A shortened version of the publisher’s book description:
Which is more dangerous, a gun or a swimming pool? What do schoolteachers and sumo wrestlers have in common? Why do drug dealers still live with their moms? How much do parents really matter? How did the legalization of abortion affect the rate of violent crime?
These may not sound like typical questions for an economist to ask. But Steven D. Levitt is not a typical economist. He is a much-heralded scholar who studies the riddles of everyday life—from cheating and crime to sports and child-rearing—and whose conclusions turn conventional wisdom on its head. [...]
Through forceful storytelling and wry insight, Levitt and [Stephen J. Dubner] show that economics is, at root, the study of incentives—how people get what they want, or need, especially when other people want or need the same thing. In Freakonomics, they explore the hidden side of . . . well, everything. The inner workings of a crack gang. The truth about real-estate agents. The myths of campaign finance. The telltale marks of a cheating schoolteacher. The secrets of the Klu Klux Klan. [...]

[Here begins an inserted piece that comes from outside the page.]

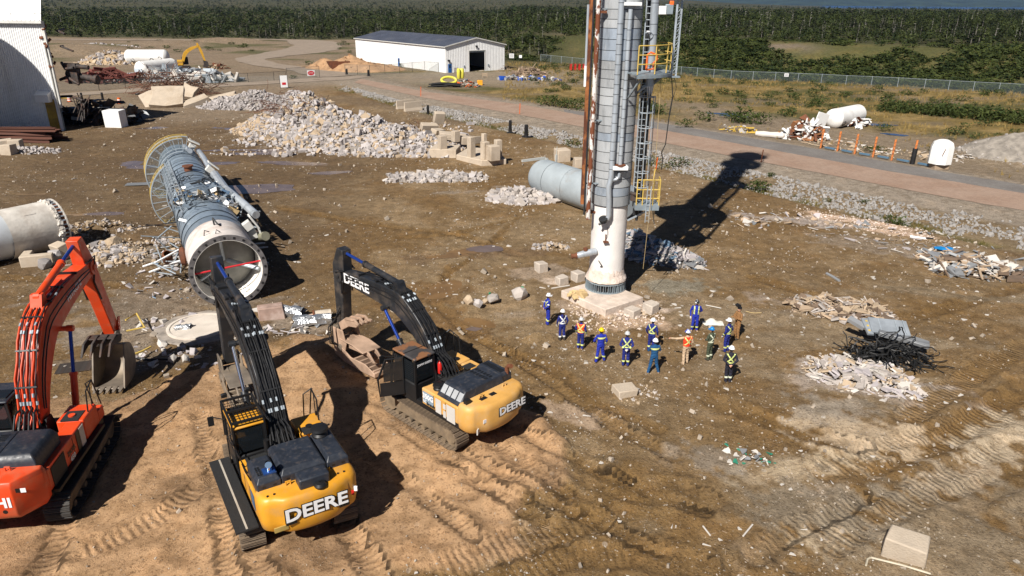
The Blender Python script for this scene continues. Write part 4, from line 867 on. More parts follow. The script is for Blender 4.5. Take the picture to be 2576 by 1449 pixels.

Freakonomics is essentially a repackaging of the work of economist Steven Levitt (who actually teaches at my alma mater) previously published in academic journals. His collaborator, author and journalist Stephen Dubner, was able to produce a work more easily digestible by the general public (I say this because the book reads as if it was written almost completely by Dubner).

Personally, while I thought the book was interesting, I’m not sure that it lives up to all the hype especially since it falls significantly short of the claim in its subtitle: to explore "the hidden side of everything" (emphasis mine). The book consists of six chapters each of which explores one or two things (with a few other things tangentially discussed); that’s a far cry from everything.

In any case, none of us were really crazy about the book (one didn't like the part about the Sumo wrestlers, some questioned the data used and what assumptions were made, two people thought you could just read the introduction and skip the rest) and much of our book club discussion this month actually veered away from the book itself to other interesting economics questions.